These drought-proof villages of Maharashtra have lessons to offer

These Maharashtra villages are flourishing through water conservation

56-Maharashtra Maharashtra- A drought-hit area in Jalna district | Janak Bhat

ARJUN LAXMAN YADAV and his farmer friends are killing time sitting under a tree at a cattle camp on the outskirts of Rajpimpri village of Beed district in the Marathwada region. They have been idling ever since their livestock was moved to the camp three months ago. “The village does not have a drop of water left,” said Yadav. “All the wells have dried up. There is no fodder for the livestock. Our houses remain shut as we are here with the cattle. We eat here, sleep here and sit under this tree during the day, chatting and waiting for rain.”

It is not that Yadav and his friends are not used to hardship. This region has been prone to drought for centuries. But this year and the last have been very harsh. “We are surviving on water that tankers bring to the cattle camp,” said Yadav. “We bathe with a quarter of a bucket.” There are hundreds of villages like Rajpimpri in Beed. The dams and reservoirs in the district are dry and the mighty Godavari has been reduced to puddles. The people and the cattle camps depend on 1,000 tankers that bring water to Beed every day.

At Polachi Wadi village, a local resident Trimbakrao Pol said he was forced to relieve himself in the open as he could not afford to use water in the toilet. “The tanker comes to our hamlet once in six days,” he said. Satish Patil, 40, of Chaklamba village said his step well, which was 200 years old, had gone dry for the first time in his life. “Nothing has grown on my farm in the last two years,” said Patil. His cousin Manoj committed suicide two years ago because of crop failure. “I am happy that I don’t have to depend on agriculture,” said Patil. “I am a contract employee of BSNL and earn Rs7,500 a month.”

Patil said 2,500 to 3,000 people from the village (population 13,000) had migrated to western Maharashtra and big cities because of the drought. “Things have gone so bad that a Deshmukh from our village is working in a shop owned by a local Marwadi family (Deshmukhs and Patils are top of the village hierarchy),” he said. A few months ago, the villagers went on a hunger strike demanding the construction of a sub canal from Jayakwadi dam, the biggest in Marathwada.

The drought-proof Kadavanchi village | Janak Bhat The drought-proof Kadavanchi village | Janak Bhat

Babanrao Lonikar, minister of water supply and sanitation, told THE WEEK that the drought was very severe in Marathwada. Lonikar has planned a water grid linking all 11 big dams in the region. The aim is to reduce dependence on rain. The project, to be taken up with assistance from Israel, has been approved by the government. A miniature scheme similar to the proposed Marathwada Water Grid is almost ready in Jalna district, neighbouring Beed, and will be commissioned within two months. “It will cover 176 villages in Jalna’s three taluks and we will give 40 litres per person per day. The cost to people will be Rs7 per 1,000 litres,” said Lonikar.
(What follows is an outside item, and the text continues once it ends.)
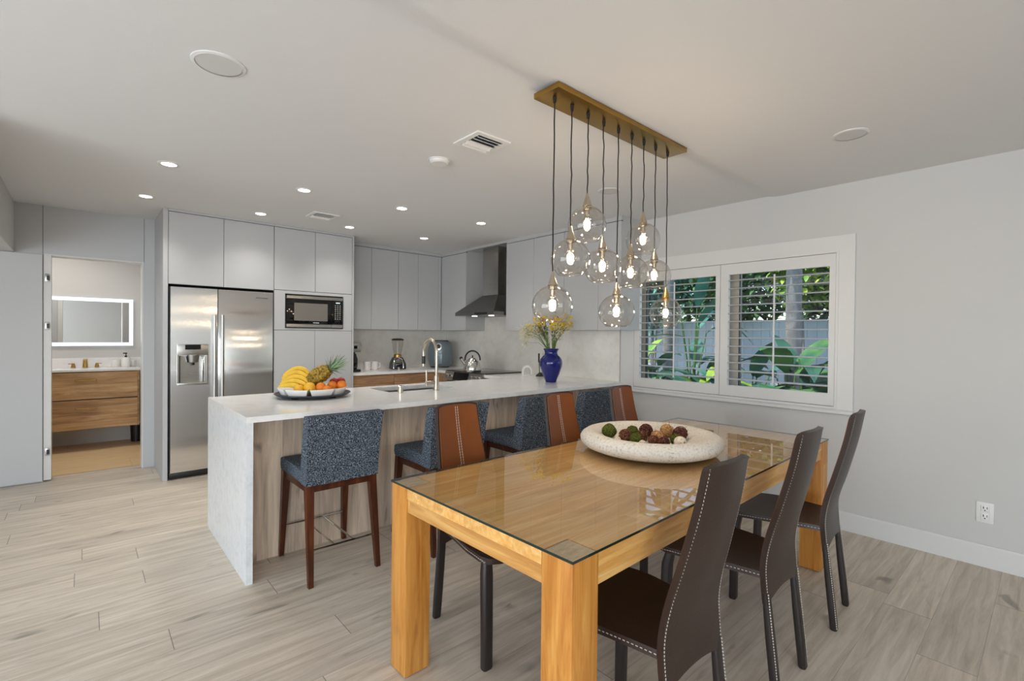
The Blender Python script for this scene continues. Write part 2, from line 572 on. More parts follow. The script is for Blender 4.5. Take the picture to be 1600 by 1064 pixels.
b = BM(); box(b, XL-0.15, YF-0.15, -0.1, XR+0.15, 6.16, 0.0)
struct('floor', b, M_FLOOR, 'pale greige wood plank floor', 'floor', smooth=0)
b = BM(); prism(b, [(YF-0.15, 2.6), (YF-0.15, ZC), (1.43, ZC), (1.46, ZC+0.002), (1.52, ZK-0.001), (1.56, ZK), (6.16, ZK), (6.16, 2.6)], XL-0.15, XR+0.15, 'YZ')
struct('ceiling', b, M_CEIL, 'smooth white ceiling with a faint crease', 'ceiling', smooth=0.6)

# right wall with the window opening
WY0, WY1, WZ0, WZ1 = 1.02, 2.75, 0.86, 1.975
b = BM()
box(b, XR, YF-0.15, 0, XR+0.15, WY0, 2.5); box(b, XR, WY1, 0, XR+0.15, 6.16, 2.5)
box(b, XR, WY0, 0, XR+0.15, WY1, WZ0); box(b, XR, WY0, WZ1, XR+0.15, WY1, 2.5)
struct('wall_right', b, M_WALL, 'long pale wall holding the shuttered window', 'wall', smooth=0)
# back wall with the bathroom doorway
DX0, DX1, DZ = -0.214, 0.447, 2.037
b = BM()
box(b, XL-0.15, YB, 0, DX0-0.052, 6.15, 2.5)
box(b, DX1, YB, 0, XR, 6.15, 2.5)
box(b, DX0-0.052, YB, DZ, DX1, 6.15, 2.5)
struct('wall_back', b, M_WALLSHADE, 'grey far wall around the bathroom doorway', 'wall', smooth=0)
b = BM()
box(b, XL-0.15, YF-0.15, 0, XL, -2.4, 2.5); box(b, XL-0.15, 3.2, 0, XL, 6.15, 2.5); box(b, XL-0.15, -2.4, 2.15, XL, 3.2, 2.5)
struct('wall_left', b, M_WALL, 'wall with glazed sliding doors out of view', 'wall', smooth=0)
b = BM()
box(b, XL, YF-0.15, 0, -3.35, YF, 2.5); box(b, -0.55, YF-0.15, 0, XR, YF, 2.5)
box(b, -3.35, YF-0.15, 2.38, -0.55, YF, 2.5); box(b, -3.35, YF-0.15, 0, -0.55, YF, 0.12)
struct('wall_front', b, M_WALL, 'wall with wide windows behind the viewer', 'wall', smooth=0)
# glazing frames of those openings
b = BM()
for y in (-2.4, -1.0, 0.4, 1.8, 3.14):
    box(b, XL-0.09, y, 0, XL-0.04, y+0.06, 2.15)
box(b, XL-0.09, -2.4, 2.09, XL-0.04, 3.2, 2.15); box(b, XL-0.09, -2.4, 0, XL-0.04, 3.2, 0.05)
struct('door_2', b, M_TRIM, 'white framed sliding glass doors', 'door')
b = BM()
for x in (-3.35, -1.98, -0.61):
    box(b, x, YF-0.09, 0.12, x+0.06, YF-0.04, 2.38)
for z in (0.12, 1.86, 2.32):
    box(b, -3.35, YF-0.09, z, -0.55, YF-0.04, z+0.06)
struct('window_2', b, M_TRIM, 'white framed window behind the viewer', 'window')
# hanging soffit on the far left
b = BM(); box(b, -2.2, 3.6, 2.03, -0.447, 6.0, 2.5)
struct('trim_1', b, M_WALL, 'boxed soffit hanging below the ceiling beside the doorway', 'soffit', smooth=0)
# baseboard along the right wall
b = BM(); prism(b, [(XR, 0), (XR-0.016, 0), (XR-0.016, 0.118), (XR-0.011, 0.13), (XR, 0.13)], YF, 2.86, 'XZ')
struct('baseboard_right', b, M_TRIM, 'white baseboard under the window wall', 'baseboard', smooth=0)

# doorway: jamb strip with three concealed hinges, flush leaf line
b = BM()
box(b, DX0-0.05, 5.992, 0.012, DX0, 6.15, DZ)
box(b, DX1-0.012, 5.996, 0, DX1, 6.15, DZ); box(b, DX0, 5.996, DZ-0.012, DX1-0.012, 6.15, DZ)
dj = struct('door_1', b, M_TRIM, 'pale door jamb with concealed hinge pockets', 'door')
for z in (1.824, 1.395, 0.265):
    hb = BM()
    box(hb, DX0-0.040, 5.984, z-0.034, DX0-0.012, 5.993, z+0.034, 0.003)
    h = obj('hinge', hb, M_STEEL, dj)
    h['label'] = 'steel concealed hinge plate'
    hb = BM(); box(hb, DX0-0.030, 5.982, z-0.022, DX0-0.010, 5.985, z+0.02)
    obj('hinge_pocket', hb, M_BLACK, h)
# flush panel leaf left of the doorway and its fine reveal
b = BM(); box(b, -1.3, 5.975, 0.012, DX0-0.056, 6.0, 2.025, 0.002)
struct('trim_5', b, M_WALLSHADE, 'flush grey wall panel standing left of the bathroom doorway', 'wall panel', smooth=0)
b = BM()
for x in (DX0-0.054, DX1+0.004):
    box(b, x-0.0015, 5.9985, DZ, x+0.0015, 6.0, ZK)
struct('trim_2', b, M_SHADOWGAP, 'hairline panel joints above the bathroom doorway', 'panel joint', smooth=0)

# bathroom shell
BY = 7.72
b = BM(); box(b, -1.5, 6.15, -0.1, 0.62, BY+0.1, 0.0)
struct('floor_bathroom', b, M_BATHFLOOR, 'warm tan bathroom floor beyond the doorway', 'floor', smooth=0)
b = BM(); box(b, -1.5, BY, 0, 0.62, BY+0.1, 2.5)
struct('wall_bathroom_back', b, M_WALL, 'pale bathroom wall behind the mirror', 'wall', smooth=0)
b = BM(); box(b, 0.56, 6.15, 0, 0.66, BY, 2.5); 
struct('wall_bathroom_right', b, M_WALL, 'bathroom side wall on the right', 'wall', smooth=0)
b = BM(); box(b, -1.6, 6.15, 0, -1.5, BY+0.1, 2.5)
struct('wall_bathroom_left', b, M_WALL, 'bathroom side wall on the left', 'wall', smooth=0)
b = BM(); box(b, -1.6, 6.15, 2.45, 0.66, BY+0.1, 2.55)
struct('ceiling_bathroom', b, M_CEIL, 'bathroom ceiling', 'ceiling', smooth=0)
b = BM(); box(b, -1.5, 7.70, 0.90, 0.56, BY, 1.03)
struct('trim_3', b, M_QUARTZ, 'low marbled splash strip behind the vanity', 'splashback', smooth=0)
add_light('bathroom_fill_light', 'AREA', (-0.3, 6.9, 2.42), (0, 0, -1), 19, (1.0, 0.95, 0.89), shape='DISK', size=0.5)  # added fill light that brightens the bathroom, no fixture belongs to it

def wpart(name, bm, material, parent, smooth=0.55, label=None):
    """a part modelled in world coordinates under an unrotated thing"""
    off = Vector((0, 0, 0))
    p = parent
    while p is not None:
        off += p.location
        p = p.parent
    bmesh.ops.translate(bm, verts=bm.verts[:], vec=-off)
    o = obj(name, bm, material, parent, smooth)
    if label:
        o['label'] = label
    return o

# ------------------------------------------------------------------ window 1: casing, panes, shutters
b = BM()
CY0, CY1, CZ0, CZ1 = 0.935, 2.88, 0.83, 2.085
def ring(bm, x0, x1, oy0, oy1, oz0, oz1, iy0, iy1, iz0, iz1):
    box(bm, x0, oy0, oz0, x1, iy0, oz1); box(bm, x0, iy1, oz0, x1, oy1, oz1)
    box(bm, x0, iy0, oz0, x1, iy1, iz0); box(bm, x0, iy0, iz1, x1, iy1, oz1)
ring(b, 4.008, 4.03, CY0, CY1, CZ0, CZ1, 1.046, 2.727, 0.866, 1.964)
ring(b, 4.002, 4.008, 1.030, 2.742, 0.850, 1.980, 1.046, 2.727, 0.866, 1.964)
w1 = struct('window_1', b, M_TRIM, 'wide shuttered window with deep white casing', 'window', smooth=0)
b = BM(); prism(b, [(4.03, 0.815), (3.995, 0.815), (3.985, 0.822), (3.985, 0.838), (3.995, 0.846), (4.03, 0.852)], CY0-0.004, CY1, 'XZ')
obj('window_sill', b, M_TRIM, w1)
b = BM()
ring(b, 4.125, 4.170, 1.021, 2.749, 0.861, 1.974, 1.055, 2.675, 0.895, 1.94)
box(b, 4.125, 1.775, 0.895, 4.170, 1.915, 1.94)
wf = obj('window_frame', b, mat('beige_window_frame', '#b3aa9b', 0.5), w1)
b = BM()
for y_ in (1.768, 1.916, 2.668):
    box(b, 4.130, y_-0.0, 0.897, 4.165, y_+0.007, 1.938)
obj('glazing_seal', b, M_BLACK, wf, smooth=0)
b = BM(); box(b, 4.146, 1.056, 0.896, 4.149, 2.674, 1.939)
obj('window_pane', b, M_PANE, w1)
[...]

Some villages have succeeded in beating the drought on their own. Prominent among them is Kadvanchi in Jalna, which has 650 ponds and cultivates grapes on 1,500 acres. “Our wells are full till February,” said Chandrakant Kshirsagar, the sarpanch. “From March to June we use water from the ponds. All this became possible because of water conservation and water harvesting work we had done from 1998 to 2000. The farm income of the village has crossed Rs50 crore. It was just about Rs75 lakh 20 years ago.”

He said only about 35 people in the village (population 3,000) took up jobs. “All others are working full time on their farms,” he said. Suresh Kshirsagar is one of the prosperous farmers who have made good use of water conservation and water harvesting methods. He collects water in three ponds and stores it in tanks. “Then I use it on my 50 acres of farmland,” he said. He is a leading grape grower whose produce is sold in Nagpur, Madhya Pradesh and Chhattisgarh.

Another such drought-proof village is Aadha in Jaffrabad taluk. The Watershed Organisation Trust (WOTR) has been helping villagers in Aadha. Nitin Mahale and Limbadas Kannar from Aadha said that the village wells still had water to grow vegetables though it got just 400mm rain last year (against an average of 575mm). “We did a lot of work last year to save and manage each and every drop of rainwater,” said Mahale. This included continuous contour trenches, and desilting and widening of nullahs. Gabion structures were also constructed and 22 ponds were dug. “In 2014, the entire village decided to move to sprinkler and drip irrigation from flow irrigation,” said Mahale. “With the guidance from WOTR, we even changed our cropping pattern. Almost 70 per cent farmers cultivate soya in kharif and half the village grows harbhara during rabi season. We also grow corn, wheat and jowar during rabi season. Corn is grown only if rainfall is above 500mm. Otherwise, we cultivate wheat and jowar.”

Anil Wandhekar, coordinator of WOTR, said each of 170 wells in the village had water at a depth of 20 feet even in this drought.